Transmigrants’ insecurities and intensive parenting: a case study of middle-class Chinese immigrants in Singapore

Wed, March 13, 9:45 to 11:15am, Hyatt Regency Miami, Floor: Terrace Level, Orchid B

Proposal

This paper examines middle-class Chinese immigrants’ childrearing aspirations and strategies in Singapore. Based on in-depth interviews with 30 Chinese immigrant parents conducted in 2022, this paper looks at parenting in a transnational context from the conceptual lens of in/security. The paper examines the sources of immigrant parents’ insecurities and emotional anxieties under Singapore’s education and immigration regimes, and how these inform and structure their childrearing choices and practices. It argues that Chinese immigrant parents intensify their childrearing as a strategy not only to cope with the structural insecurities they face in the host society but also to respond to their perceived uncertainties in a rapidly changing world.

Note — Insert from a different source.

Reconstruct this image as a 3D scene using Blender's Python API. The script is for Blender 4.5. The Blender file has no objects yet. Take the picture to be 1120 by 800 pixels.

Specifically, in terms of structural insecurities, as first-generation immigrants, parents in the study lack language skills, social ties and cultural knowledge about the local education system. They also widely experience some degree of downward mobility in the workplace, which cause them to devote more time and energy to their children’s education and treat it as the most important security strategy of transnational class mobility for their families. The merit-based education system in Singapore, especially the current primary school admission policies that prioritize native-born Singaporeans, further adds to the Chinese parent’s sense of insecurity. Constrained by relatively exclusionary social networks in the host society, they rely on virtual and physical immigrant communities (e.g., WeChat group) to gain information, experiences and resources, which ironically encourage academic competition and intensify parental anxiety.

The study also finds that Chinese immigrant parents’ intensive parenting seem to be shaped by their hierarchical imaginaries of the global economy. Despite agreeing about Singapore being more cosmopolitan than most cities in China, Chinese immigrant parents in the study seem highly conscious of the vast world beyond the Southeast Asian city-state. Thus, in their parenting practices and strategies, they actively cultivate children’s bilingual and bicultural capacity by mobilizing transnational cultural capital, in the hope of keeping them ahead in a global landscape that seem set to be dominated by the West and China.

With these findings, this paper contributes to the scholarship on the cultural politics of intensive parenting. It also sheds new light on the relationship between immigrant integration and their parenting practices.